---
date: 2019-01-11
modified_at: 2019-01-11
tags: [entrepreneurship, productivity]
description: Why staying with Expo and avoiding native dependencies saves development time and reduces bugs, helping startups ship faster with limited resources.
---
# Perfections VS Speed in Data-driven React Native Apps

In the past 2 years of working with react native, I've worked with 3 Expo apps
and one Native App. I've learned a very valuable lesson regarding the difference
between those two.

To keep it short, here are my conclusions:

 * If you can, keep using Expo. This will cost you at least twice as little time
   as Native.

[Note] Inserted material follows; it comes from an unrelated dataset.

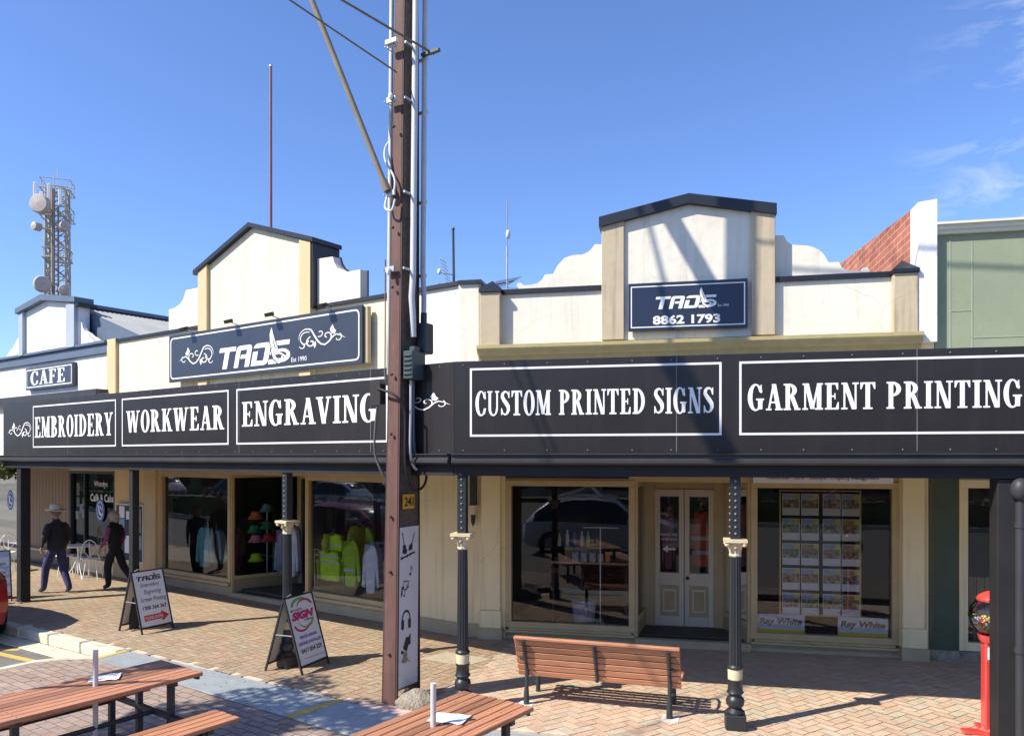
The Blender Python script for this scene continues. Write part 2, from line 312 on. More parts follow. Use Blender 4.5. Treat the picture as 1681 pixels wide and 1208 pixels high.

The automatic building and over-the-air updates save a lot of
   time, and their API's and Libraries are very stable and seldomly fail on me.
 * If you must, detach with Expokit, so you can still use over-the-air updates
   and a few Expo libraries, so you still save some time and have very stable
   libraries to your disposal.
 * If you create a native app with crna from the ground up - without Expo - this
   will be a lot slower. The libraries you depend on will be open-source, or you
   have to make your own and manage them yourself. This means there will be more
   maintenance and more bugs. Still though, try to depend on much-starred
   open-source libraries as much as possible. Every line of code written by
   someone else means you don't have to do it yourself!
 * Creating your own native dependencies should be avoided at all cost.
   Maintenance cost is very high.

I think that many startups fail because of high app development costs. When
money is low, I think that, sometimes, it's better to have a not-so-perfect
feature instead of going fully native and have it exactly the way you want it.
At my startup, I heavily decide what to do based on what's available with Expo,
so I can continue using Expo as long as possible.